DATA.
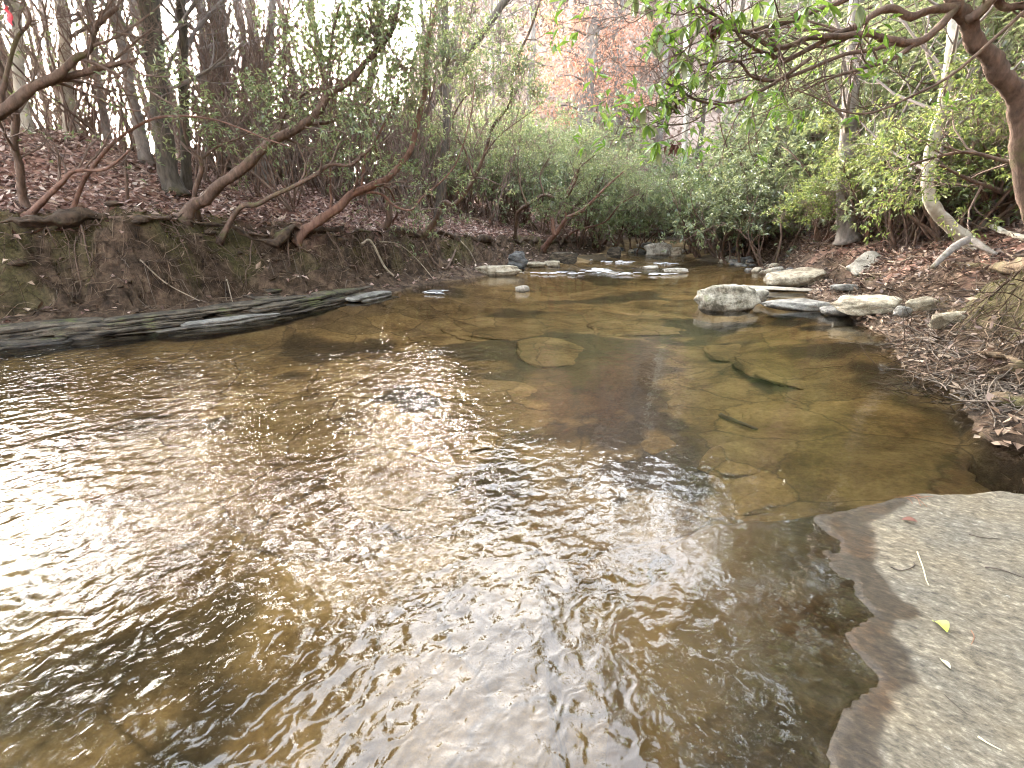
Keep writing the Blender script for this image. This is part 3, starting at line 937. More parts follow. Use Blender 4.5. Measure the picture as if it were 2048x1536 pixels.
def stone(name, label, px, h, mat, seed, zb=0.0, power=3.0, chops=3, rz=None, group=None, layers=0, sink=0.3, tilt=(0, 0), cat='stone', small=False, depth=None, rough=0.12, keep_h=False):
    """px = (x0, y0, x1, y1) of the stone in the photograph; h = height above what it stands on"""
    x0, y0, x1, y1 = px
    cx = (x0 + x1) / 2
    if zb is None:
        zb = on_ground(cx, y1)[2]
    A = at_z(cx, y1, zb)
    for _ in range(3):
        gz = H(A[0], A[1] + 0.1)
        if gz - 0.03 > zb:
            zb = gz - 0.03; A = at_z(cx, y1, zb)
    Bk = at_z(cx, y0, zb + h)[1] if (768 - y0) / FPX < math.tan(PITCH) - 0.02 else A[1] + 0.6
    w = at_y(x1, y1, A[1])[0] - at_y(x0, y1, A[1])[0]
    dep = depth or float(np.clip(Bk - A[1], 0.12, 0.62 * w))
    yc = A[1] + dep / 2
    w = (at_y(x1, (y0 + y1) / 2, yc)[0] - at_y(x0, (y0 + y1) / 2, yc)[0])
    if not keep_h:
        h = max(0.03, at_y(cx, y0, yc + 0.25 * dep)[2] - zb)
    xc = at_y(cx, (y0 + y1) / 2, yc)[0]
    hz = h * (1 + sink) / 2
    o = link(name, rock_mesh(name, (w / 2, dep / 2, hz), power, seed, M[mat], rough=rough, chops=chops, layers=layers, small=small))
    o.location = (xc, yc, zb + h - hz)
    o.rotation_euler = (tilt[0], tilt[1], rz if rz is not None else 0.15 * math.sin(seed * 3.7))
    return tag(o, label, cat, group)


stone('boulder', 'rounded lichen-stained boulder standing highest out of the pool', (1393, 568, 1513, 622), 0.36, 'rock_mossy', 11, power=2.4, rough=0.2)
stone('stone', 'pale flat stone half hidden right behind the rounded boulder', (1476, 576, 1540, 603), 0.17, 'rock_pale', 12, power=2.8)
stone('stone', 'long low grey-brown slab awash between boulder and tan slab', (1535, 597, 1665, 623), 0.09, 'rock_grey', 13, power=2.6)
stone('stone', 'small smooth grey stone touching the tan slab at its left tip', (1640, 610, 1708, 632), 0.08, 'rock_grey', 14, power=2.5)
stone('stone', 'wedge-shaped light tan slab with a flat top at the water edge', (1684, 600, 1794, 623), 0.15, 'rock_tan', 15, zb=0.03, power=4.5, tilt=(0.10, -0.10), keep_h=True, depth=0.5)
stone('stone', 'bluish grey stone tucked behind the right end of the tan slab', (1786, 612, 1828, 632), 0.10, 'rock_grey', 16, power=3, tilt=(0, 0.2))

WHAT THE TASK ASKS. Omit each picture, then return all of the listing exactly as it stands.

TASK RESULT.
Keep writing the Blender script for this image. This is part 3, starting at line 937. More parts follow. Use Blender 4.5. Measure the picture as if it were 2048x1536 pixels.
def stone(name, label, px, h, mat, seed, zb=0.0, power=3.0, chops=3, rz=None, group=None, layers=0, sink=0.3, tilt=(0, 0), cat='stone', small=False, depth=None, rough=0.12, keep_h=False):
    """px = (x0, y0, x1, y1) of the stone in the photograph; h = height above what it stands on"""
    x0, y0, x1, y1 = px
    cx = (x0 + x1) / 2
    if zb is None:
        zb = on_ground(cx, y1)[2]
    A = at_z(cx, y1, zb)
    for _ in range(3):
        gz = H(A[0], A[1] + 0.1)
        if gz - 0.03 > zb:
            zb = gz - 0.03; A = at_z(cx, y1, zb)
    Bk = at_z(cx, y0, zb + h)[1] if (768 - y0) / FPX < math.tan(PITCH) - 0.02 else A[1] + 0.6
    w = at_y(x1, y1, A[1])[0] - at_y(x0, y1, A[1])[0]
    dep = depth or float(np.clip(Bk - A[1], 0.12, 0.62 * w))
    yc = A[1] + dep / 2
    w = (at_y(x1, (y0 + y1) / 2, yc)[0] - at_y(x0, (y0 + y1) / 2, yc)[0])
    if not keep_h:
        h = max(0.03, at_y(cx, y0, yc + 0.25 * dep)[2] - zb)
    xc = at_y(cx, (y0 + y1) / 2, yc)[0]
    hz = h * (1 + sink) / 2
    o = link(name, rock_mesh(name, (w / 2, dep / 2, hz), power, seed, M[mat], rough=rough, chops=chops, layers=layers, small=small))
    o.location = (xc, yc, zb + h - hz)
    o.rotation_euler = (tilt[0], tilt[1], rz if rz is not None else 0.15 * math.sin(seed * 3.7))
    return tag(o, label, cat, group)


stone('boulder', 'rounded lichen-stained boulder standing highest out of the pool', (1393, 568, 1513, 622), 0.36, 'rock_mossy', 11, power=2.4, rough=0.2)
stone('stone', 'pale flat stone half hidden right behind the rounded boulder', (1476, 576, 1540, 603), 0.17, 'rock_pale', 12, power=2.8)
stone('stone', 'long low grey-brown slab awash between boulder and tan slab', (1535, 597, 1665, 623), 0.09, 'rock_grey', 13, power=2.6)
stone('stone', 'small smooth grey stone touching the tan slab at its left tip', (1640, 610, 1708, 632), 0.08, 'rock_grey', 14, power=2.5)
stone('stone', 'wedge-shaped light tan slab with a flat top at the water edge', (1684, 600, 1794, 623), 0.15, 'rock_tan', 15, zb=0.03, power=4.5, tilt=(0.10, -0.10), keep_h=True, depth=0.5)
stone('stone', 'bluish grey stone tucked behind the right end of the tan slab', (1786, 612, 1828, 632), 0.10, 'rock_grey', 16, power=3, tilt=(0, 0.2))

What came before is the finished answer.